- [What you should do] The listing below begins with the first line you should copy; stop after the line containing "COL = scene.collection", and drop every picture.

════════════════

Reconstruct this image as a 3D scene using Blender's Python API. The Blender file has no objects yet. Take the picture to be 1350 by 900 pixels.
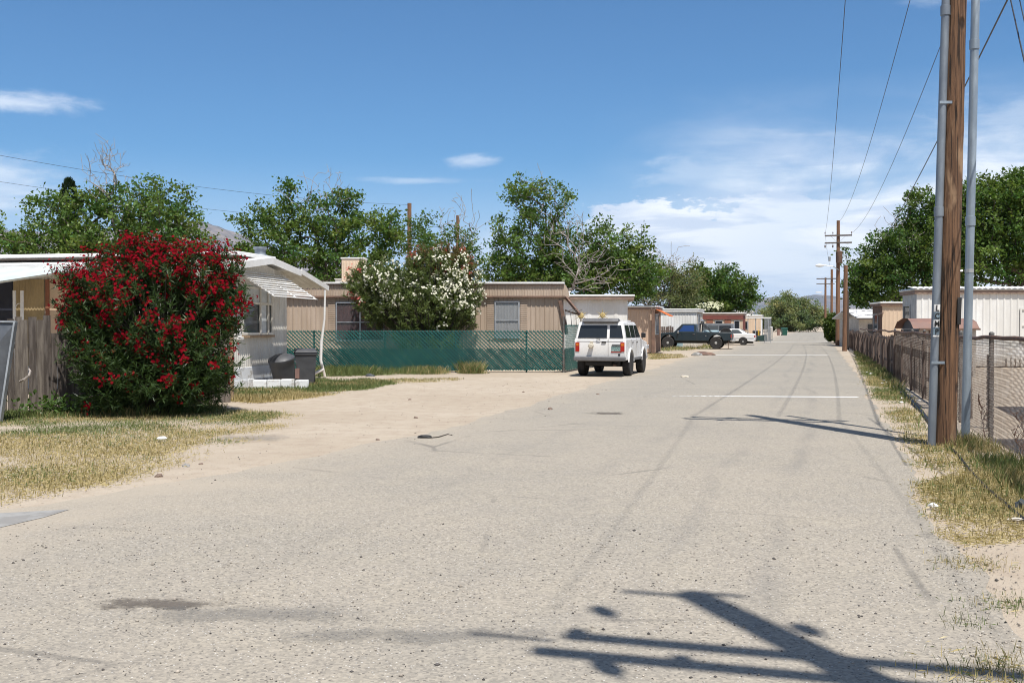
import bpy, bmesh, math, random
import numpy as np
from mathutils import Vector, Matrix
R = math.radians
rnd = random.Random(7)
scene = bpy.context.scene
COL = scene.collection

# ------------------------------------------------------------------ camera geometry (used to survey where things stand)
EYE = 1.6; F = 1350.0; PITCH = math.atan(20/1350)
cp, sp = math.cos(PITCH), math.sin(PITCH)
def ray(u, v):
    a = (u-675)/F; b = (450-v)/F
    return (a, cp+b*sp, -sp+b*cp)
def G(u, v, z=0.0):
    d = ray(u, v); t = (z-EYE)/d[2]
    return Vector((d[0]*t, d[1]*t, z))
def P(u, v, Y):
    d = ray(u, v); t = Y/d[1]
    return Vector((d[0]*t, Y, EYE+d[2]*t))
RD = Vector((.286, .958, 0)).normalized(); RR = Vector((RD.y, -RD.x, 0))      # along the road, across it to the right
def road(t, o, z=0): return RD*t + RR*o + Vector((0, 0, z))

# ------------------------------------------------------------------ objects
def tag(o, label=None, cat=None, group=None, kind=None):
    if label: o['label'] = label
    if cat: o['category'] = cat
    if group: o['group'] = group
    if kind: o['kind'] = kind
    return o
def empty(name, loc, label, cat, group=None, rz=0):
    o = bpy.data.objects.new(name, None); COL.objects.link(o)
    o.location = loc; o.rotation_euler = (0, 0, rz); o.empty_display_size = .2
    return tag(o, label, cat, group)
def copy_tree(o, parent=None):
    c = o.copy(); COL.objects.link(c)
    if parent: c.parent = parent
    for ch in [x for x in bpy.data.objects if x.parent == o]: copy_tree(ch, c)
    return c
def wloc(o):
    p = Vector((0, 0, 0))
    while o is not None: p += Vector(o.location); o = o.parent
    return p
class MB:
    def __init__(s): s.v = []; s.f = []; s.m = []
    def add(s, vs, fs, mi=0):
        n = len(s.v); s.v += [tuple(x) for x in vs]; s.f += [tuple(i+n for i in f) for f in fs]; s.m += [mi]*len(fs); return s
    def frame(s, o, a, b, c, mi=0):          # a box from a corner and three edge vectors
        o, a, b, c = map(Vector, (o, a, b, c))
        vs = [o, o+a, o+a+b, o+b, o+c, o+a+c, o+a+b+c, o+b+c]
        if a.cross(b).dot(c) > 0: fs = [(0,3,2,1),(4,5,6,7),(0,1,5,4),(1,2,6,5),(2,3,7,6),(3,0,4,7)]
        else: fs = [(0,1,2,3),(7,6,5,4),(4,5,1,0),(5,6,2,1),(6,7,3,2),(7,4,0,3)]
        return s.add(vs, fs, mi)
    def box(s, x0, x1, y0, y1, z0, z1, mi=0): return s.frame((x0,y0,z0), (x1-x0,0,0), (0,y1-y0,0), (0,0,z1-z0), mi)
    def beam(s, p, q, w, h, mi=0, up=(0,0,1)):
        p, q = Vector(p), Vector(q); d = q-p; u = Vector(up)
        if abs(d.normalized().dot(u)) > .98: u = Vector((0,1,0))
        sx = d.cross(u).normalized()*w; uz = sx.cross(d).normalized()*h
        return s.frame(p-sx/2-uz/2, d, sx, uz, mi)
    def tube(s, pts, r, n=8, mi=0, cap=True):
        pts = [Vector(p) for p in pts]; rs = r if isinstance(r, (list, tuple)) else [r]*len(pts)
        base = len(s.v); prev = None
        for i, p in enumerate(pts):
            d = (pts[min(i+1, len(pts)-1)]-pts[max(i-1, 0)]).normalized()
            if prev is None: a = d.cross(Vector((0,0,1)) if abs(d.z) < .95 else Vector((1,0,0))).normalized()
            else: a = (prev-d*prev.dot(d)).normalized()
            prev = a; b = d.cross(a)
            for k in range(n):
                t = 2*math.pi*k/n; s.v.append(tuple(p+(a*math.cos(t)+b*math.sin(t))*rs[i]))
        for i in range(len(pts)-1):
            for k in range(n):
                s.f.append((base+i*n+k, base+i*n+(k+1)%n, base+(i+1)*n+(k+1)%n, base+(i+1)*n+k)); s.m.append(mi)
        if cap:
            s.f.append(tuple(base+k for k in reversed(range(n)))); s.f.append(tuple(base+(len(pts)-1)*n+k for k in range(n))); s.m += [mi, mi]
        return s
    def lathe(s, prof, c, axis='z', n=20, mi=0):     # prof: (radius, along axis)
        base = len(s.v); c = Vector(c)
        for r, h in prof:
            for k in range(n):
                t = 2*math.pi*k/n; x, y = r*math.cos(t), r*math.sin(t)
                q = {'z': (x, y, h), 'y': (x, h, -y), 'x': (h, x, y)}[axis]
                s.v.append(tuple(c+Vector(q)))
        for i in range(len(prof)-1):
            for k in range(n):
                s.f.append((base+i*n+k, base+i*n+(k+1)%n, base+(i+1)*n+(k+1)%n, base+(i+1)*n+k)); s.m.append(mi)
        s.f.append(tuple(base+k for k in reversed(range(n)))); s.f.append(tuple(base+(len(prof)-1)*n+k for k in range(n))); s.m += [mi, mi]
        return s
    def prism(s, poly, a, b, off, mi=0, taper=None):  # poly of (x,z) extruded over y=a..b (local)
        n = len(poly); vs = []
        for y in (a, b):
            for x, z in poly:
                yy = y if taper is None else y-math.copysign(taper[1]*max(0, z-taper[0]), y)
                vs.append((x+off[0], yy+off[1], z+off[2]))
        fs = [tuple(range(n)), tuple(reversed(range(n, 2*n)))]
        for i in range(n): fs.append((i, i+n, (i+1) % n+n, (i+1) % n))
        return s.add(vs, fs, mi)
    def slab(s, q, t, mi=0):                 # quad (4 points, counter-clockwise seen from outside) thickened outward by t
        q = [Vector(p) for p in q]; nrm = (q[1]-q[0]).cross(q[3]-q[0]).normalized()*t
        return s.add([p for p in q]+[p+nrm for p in q], [(3,2,1,0),(4,5,6,7),(0,1,5,4),(1,2,6,5),(2,3,7,6),(3,0,4,7)], mi)
    def build(s, name, mats, parent=None, local=False, smooth=False, bevel=0, loc=None, seg=2):
        me = bpy.data.meshes.new(name)
        off = Vector((0,0,0))
        if loc is not None: off = Vector(loc)
        elif parent is not None and not local: off = wloc(parent)
        vs = s.v if off.length == 0 else [(x-off.x, y-off.y, z-off.z) for x, y, z in s.v]
        me.from_pydata(vs, [], s.f); me.update()
        mats = mats if isinstance(mats, (list, tuple)) else [mats]
        for m in mats: me.materials.append(m)
        if len(mats) > 1: me.polygons.foreach_set('material_index', s.m)
        bm = bmesh.new(); bm.from_mesh(me); bmesh.ops.recalc_face_normals(bm, faces=bm.faces); bm.to_mesh(me); bm.free()
        if smooth:
            me.polygons.foreach_set('use_smooth', [True]*len(me.polygons))
            try: me.set_sharp_from_angle(angle=R(38))
            except Exception: pass
        o = bpy.data.objects.new(name, me); COL.objects.link(o)
        if parent is not None: o.parent = parent
        elif loc is not None: o.location = loc
        if bevel:
            b = o.modifiers.new('b', 'BEVEL'); b.width = bevel; b.segments = seg; b.limit_method = 'ANGLE'; b.angle_limit = R(35)
            me.polygons.foreach_set('use_smooth', [True]*len(me.polygons))
            try: me.set_sharp_from_angle(angle=R(60))
            except Exception: pass
        return o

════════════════

- [Completed task]
Reconstruct this image as a 3D scene using Blender's Python API. The Blender file has no objects yet. Take the picture to be 1350 by 900 pixels.
import bpy, bmesh, math, random
import numpy as np
from mathutils import Vector, Matrix
R = math.radians
rnd = random.Random(7)
scene = bpy.context.scene
COL = scene.collection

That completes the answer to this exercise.